Many people don’t develop their creative faculty, or they lose touch with it because they are not encouraged to use it. Although I have always written poetry and/or kept a journal, I put less effort into it in the time when my office job consumed most of my time and energy. The most useful advice I got to help me actually start writing fiction, something I had dreamed of doing for 14 years before I started, was from reading interviews with established authors like Neil Gaiman and Paulo Coelho. I learned that an author doesn’t need to have everything exactly worked out before starting to write, and that the unconscious is a valuable tool. Having gathered enough courage and filled to the brim with frustration with my circumstances, I started writing without really knowing what I was doing. What emerged was at times unexpected, and it intrigued me.

The creative process is fluid, and reflecting on it I cannot say that I truly know what the relationship between me, the story and the characters is. I used to think that an author invented a story, and for me the idea was a barrier as I felt that it was too difficult to think of something as brilliant as some of the stories I have read. Things changed when I asked for a story, and met the characters in another realm, and asked them to tell me their story. In that way, something sincere started to unfold. Rather than achieving something, I felt that my first novel, In Search of the Golden City, was a journey through which I learned a lot about myself and my personal path. The creative process is all the more spell-binding when I work with it even though I don’t understand it.

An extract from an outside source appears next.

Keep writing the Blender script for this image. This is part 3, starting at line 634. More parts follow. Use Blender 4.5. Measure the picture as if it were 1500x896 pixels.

Through creativity I feel a connection with the universe, and this brings to mind the mysterious Source of everything we know. The idea of the universe as a creation has been in dispute by mainstream religion and mainstream science, as if our human minds could know the answers to something as profound and impenetrable as universal origins. I have at times felt that talking about “creation” is heretical in the eyes of supporters of the science paradigm, because it presupposes the idea of an intelligent force behind everything. To some people it smacks of religious dogma, and to combat it, they would rather embrace the idea of an accident without purpose. Religious and scientific dogma aside, I do feel that there is a Creative Source that I am sometimes more in touch with than others, and that magic and healing start happening through communion with this Source.

As an artist, when I create something, it doesn’t always come out as planned. What I create has a will of its own, and the process is most powerful when I allow that will to come through me. In that sense, I don’t feel like a creator at all, rather an instrument. Although my characters are sometimes in conflict with one another, they are part of the same story, and they learn from one another since each expresses an aspect of something that is buried within me.

Suppose then, we wove our own stories through the universe as a work of art, what would our relationship with the Creator be? I think that question is as open for interpretation as the one of what my relationship with the characters in the stories I write is. In my opinion, the conventional idea of intelligent design falls short when it advocates a creator that made the universe a long time ago but is essentially separate from it. The idea of accident without purpose doesn’t ring true either. Without pretending to know anything, I could imagine that we are all part of the same dream, and that each person or thing is an aspect of the dream. As we live, we could strive towards creating bright, powerful stories with the full magic of being a facet of a glorious and unfathomable dream. Or we could play a part in a dull story directed by those who deny the spectacular life force, if we believe in their power rather than our own.